About the Instructor:

Dr. Richard L. Valliant is a Research Professor at the University of Michigan and the Joint Program for Survey Methodology at the University of Maryland.  He has over 40 years of experience in survey sampling, estimation theory, and statistical computing.  He was formerly an Associate Director at Westat and a mathematical statistician with the Bureau of Labor Statistics.  He has a range of applied experience in survey estimation and sample design on a variety of establishment and household surveys.  He is also a Fellow of the American Statistical Association and has been an editor of the Journal of the American Statistical Association, the Journal of Official Statistics, and Survey Methodology.

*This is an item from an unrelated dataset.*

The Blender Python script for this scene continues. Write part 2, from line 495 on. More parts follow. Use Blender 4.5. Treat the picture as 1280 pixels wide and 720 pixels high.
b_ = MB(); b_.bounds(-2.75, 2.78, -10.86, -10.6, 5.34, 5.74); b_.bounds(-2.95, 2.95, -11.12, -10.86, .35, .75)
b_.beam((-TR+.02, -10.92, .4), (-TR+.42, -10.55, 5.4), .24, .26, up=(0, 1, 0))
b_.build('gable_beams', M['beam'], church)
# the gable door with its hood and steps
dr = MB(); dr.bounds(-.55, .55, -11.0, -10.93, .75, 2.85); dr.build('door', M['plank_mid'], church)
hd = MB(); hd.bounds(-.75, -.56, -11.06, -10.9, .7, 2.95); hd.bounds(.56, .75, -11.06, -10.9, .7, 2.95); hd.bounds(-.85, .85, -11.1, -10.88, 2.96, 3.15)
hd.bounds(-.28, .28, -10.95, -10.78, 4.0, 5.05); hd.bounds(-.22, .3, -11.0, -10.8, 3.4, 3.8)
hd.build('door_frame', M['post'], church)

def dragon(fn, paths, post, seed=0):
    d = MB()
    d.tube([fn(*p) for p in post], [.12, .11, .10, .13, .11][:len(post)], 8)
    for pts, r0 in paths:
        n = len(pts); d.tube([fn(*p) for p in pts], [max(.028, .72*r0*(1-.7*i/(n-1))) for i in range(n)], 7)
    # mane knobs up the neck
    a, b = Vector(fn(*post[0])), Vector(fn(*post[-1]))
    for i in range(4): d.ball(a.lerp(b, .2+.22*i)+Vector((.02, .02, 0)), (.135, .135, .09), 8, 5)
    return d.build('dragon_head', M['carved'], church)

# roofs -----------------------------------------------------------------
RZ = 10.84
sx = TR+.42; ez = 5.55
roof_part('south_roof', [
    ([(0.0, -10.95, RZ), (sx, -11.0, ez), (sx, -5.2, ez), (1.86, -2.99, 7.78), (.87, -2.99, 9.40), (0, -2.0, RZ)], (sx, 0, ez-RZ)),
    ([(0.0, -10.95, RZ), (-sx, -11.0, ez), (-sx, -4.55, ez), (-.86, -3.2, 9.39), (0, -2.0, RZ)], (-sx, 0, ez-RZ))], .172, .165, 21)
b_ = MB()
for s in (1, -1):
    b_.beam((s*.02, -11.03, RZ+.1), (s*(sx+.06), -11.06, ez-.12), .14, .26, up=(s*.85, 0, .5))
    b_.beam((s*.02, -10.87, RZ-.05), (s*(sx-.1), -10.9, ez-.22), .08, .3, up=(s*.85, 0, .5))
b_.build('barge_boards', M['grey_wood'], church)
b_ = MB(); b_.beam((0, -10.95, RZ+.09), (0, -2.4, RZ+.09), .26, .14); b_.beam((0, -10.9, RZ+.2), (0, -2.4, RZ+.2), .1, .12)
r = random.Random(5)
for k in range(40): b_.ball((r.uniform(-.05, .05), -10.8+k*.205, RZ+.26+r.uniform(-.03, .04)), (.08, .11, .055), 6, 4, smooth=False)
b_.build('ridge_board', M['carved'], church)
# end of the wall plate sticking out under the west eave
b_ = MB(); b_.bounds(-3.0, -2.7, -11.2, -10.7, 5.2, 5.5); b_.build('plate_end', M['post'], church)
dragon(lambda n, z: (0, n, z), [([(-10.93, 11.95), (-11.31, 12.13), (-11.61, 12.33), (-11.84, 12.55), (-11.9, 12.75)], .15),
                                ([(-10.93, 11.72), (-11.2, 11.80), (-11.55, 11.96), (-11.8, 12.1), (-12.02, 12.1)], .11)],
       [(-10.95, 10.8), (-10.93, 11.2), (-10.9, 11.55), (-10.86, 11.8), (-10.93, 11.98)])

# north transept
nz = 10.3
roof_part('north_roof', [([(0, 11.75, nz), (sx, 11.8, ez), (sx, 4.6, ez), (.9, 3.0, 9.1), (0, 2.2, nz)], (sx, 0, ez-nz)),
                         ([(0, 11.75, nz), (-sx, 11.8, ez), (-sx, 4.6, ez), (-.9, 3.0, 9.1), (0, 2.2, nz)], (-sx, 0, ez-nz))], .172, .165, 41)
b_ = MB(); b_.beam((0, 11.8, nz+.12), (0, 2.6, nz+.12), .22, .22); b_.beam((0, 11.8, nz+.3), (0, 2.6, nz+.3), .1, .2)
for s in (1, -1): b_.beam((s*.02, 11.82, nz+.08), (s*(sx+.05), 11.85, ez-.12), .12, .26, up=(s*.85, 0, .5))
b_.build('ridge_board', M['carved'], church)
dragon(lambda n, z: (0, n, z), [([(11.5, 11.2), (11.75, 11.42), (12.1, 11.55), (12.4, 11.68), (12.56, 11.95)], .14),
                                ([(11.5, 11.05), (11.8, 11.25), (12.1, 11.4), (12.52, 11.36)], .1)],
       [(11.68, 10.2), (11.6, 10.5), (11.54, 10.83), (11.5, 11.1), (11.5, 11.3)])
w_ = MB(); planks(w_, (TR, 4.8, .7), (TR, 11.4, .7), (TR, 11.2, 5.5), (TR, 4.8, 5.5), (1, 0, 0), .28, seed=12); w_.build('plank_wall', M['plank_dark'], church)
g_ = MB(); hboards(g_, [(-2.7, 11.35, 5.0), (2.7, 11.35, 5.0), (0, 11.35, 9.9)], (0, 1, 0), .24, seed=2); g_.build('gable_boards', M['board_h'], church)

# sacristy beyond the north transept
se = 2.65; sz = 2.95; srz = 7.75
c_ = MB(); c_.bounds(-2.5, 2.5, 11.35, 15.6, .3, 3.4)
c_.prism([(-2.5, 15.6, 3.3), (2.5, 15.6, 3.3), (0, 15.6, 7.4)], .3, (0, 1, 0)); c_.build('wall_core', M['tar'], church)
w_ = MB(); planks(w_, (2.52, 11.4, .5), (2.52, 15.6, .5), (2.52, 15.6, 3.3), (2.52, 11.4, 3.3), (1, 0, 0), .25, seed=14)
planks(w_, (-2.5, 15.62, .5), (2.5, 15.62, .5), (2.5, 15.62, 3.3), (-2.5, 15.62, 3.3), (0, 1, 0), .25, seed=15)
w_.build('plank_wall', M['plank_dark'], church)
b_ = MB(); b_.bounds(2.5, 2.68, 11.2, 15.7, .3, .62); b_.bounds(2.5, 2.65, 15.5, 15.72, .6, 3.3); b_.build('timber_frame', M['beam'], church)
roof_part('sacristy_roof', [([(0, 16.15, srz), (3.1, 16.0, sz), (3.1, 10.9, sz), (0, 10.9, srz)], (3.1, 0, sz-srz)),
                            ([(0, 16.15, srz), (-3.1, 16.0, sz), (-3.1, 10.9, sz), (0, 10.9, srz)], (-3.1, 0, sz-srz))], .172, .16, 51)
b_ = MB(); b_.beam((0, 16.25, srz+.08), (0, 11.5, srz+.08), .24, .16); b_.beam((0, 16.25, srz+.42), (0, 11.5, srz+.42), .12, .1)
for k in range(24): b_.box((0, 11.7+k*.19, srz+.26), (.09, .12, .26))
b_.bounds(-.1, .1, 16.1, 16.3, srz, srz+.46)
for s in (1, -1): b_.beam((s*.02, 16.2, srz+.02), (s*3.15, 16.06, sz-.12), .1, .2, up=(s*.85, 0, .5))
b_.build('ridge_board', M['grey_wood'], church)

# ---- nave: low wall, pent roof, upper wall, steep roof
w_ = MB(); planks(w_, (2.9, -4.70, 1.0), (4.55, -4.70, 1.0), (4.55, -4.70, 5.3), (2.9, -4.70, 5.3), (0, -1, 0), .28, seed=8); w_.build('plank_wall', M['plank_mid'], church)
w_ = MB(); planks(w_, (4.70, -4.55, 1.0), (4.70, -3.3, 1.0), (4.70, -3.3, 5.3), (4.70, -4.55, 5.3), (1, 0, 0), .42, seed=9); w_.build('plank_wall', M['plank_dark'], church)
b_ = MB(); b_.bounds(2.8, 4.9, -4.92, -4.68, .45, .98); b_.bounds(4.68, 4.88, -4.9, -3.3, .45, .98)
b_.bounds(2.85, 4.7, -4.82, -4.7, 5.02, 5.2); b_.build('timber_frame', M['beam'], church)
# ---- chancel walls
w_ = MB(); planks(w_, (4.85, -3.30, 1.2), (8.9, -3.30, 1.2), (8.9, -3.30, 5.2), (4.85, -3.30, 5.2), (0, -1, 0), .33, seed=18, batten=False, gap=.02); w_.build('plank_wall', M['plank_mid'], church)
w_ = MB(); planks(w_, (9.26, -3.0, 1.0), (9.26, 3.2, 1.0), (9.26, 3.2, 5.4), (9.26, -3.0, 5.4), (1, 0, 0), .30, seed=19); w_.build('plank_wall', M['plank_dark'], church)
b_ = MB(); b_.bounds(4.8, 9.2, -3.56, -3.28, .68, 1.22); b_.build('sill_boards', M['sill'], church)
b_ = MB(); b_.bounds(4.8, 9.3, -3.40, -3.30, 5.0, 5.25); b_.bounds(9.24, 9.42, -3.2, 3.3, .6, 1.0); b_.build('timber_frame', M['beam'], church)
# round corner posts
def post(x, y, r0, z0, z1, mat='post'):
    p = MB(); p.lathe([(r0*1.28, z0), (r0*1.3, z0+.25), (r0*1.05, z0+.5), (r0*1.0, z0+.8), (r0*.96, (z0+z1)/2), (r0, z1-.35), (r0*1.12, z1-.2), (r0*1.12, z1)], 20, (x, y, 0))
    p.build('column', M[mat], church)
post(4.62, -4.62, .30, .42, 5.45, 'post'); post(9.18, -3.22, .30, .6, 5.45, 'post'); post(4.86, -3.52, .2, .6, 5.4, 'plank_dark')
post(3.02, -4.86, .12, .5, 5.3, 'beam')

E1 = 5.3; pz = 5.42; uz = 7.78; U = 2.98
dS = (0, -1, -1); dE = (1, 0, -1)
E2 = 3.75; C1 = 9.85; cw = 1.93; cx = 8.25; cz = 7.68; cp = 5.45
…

Dr. Jill A. Dever is a Senior Research Statistician in the Washington, DC office of RTI International. She has over 20 years of survey research experience related to sampling design, weighting and data analysis in various subject areas such as health and health care, the U.S. military, and education.  She was a member of the 2013 AAPOR task force charged with reporting on issues related to non-probability sampling.  To date, she has co-authored three books including Practical Tools for Designing and Weighting Sample Surveys with Drs. Valliant and Kreuter.  She is also a Fellow of the American Statistical Association.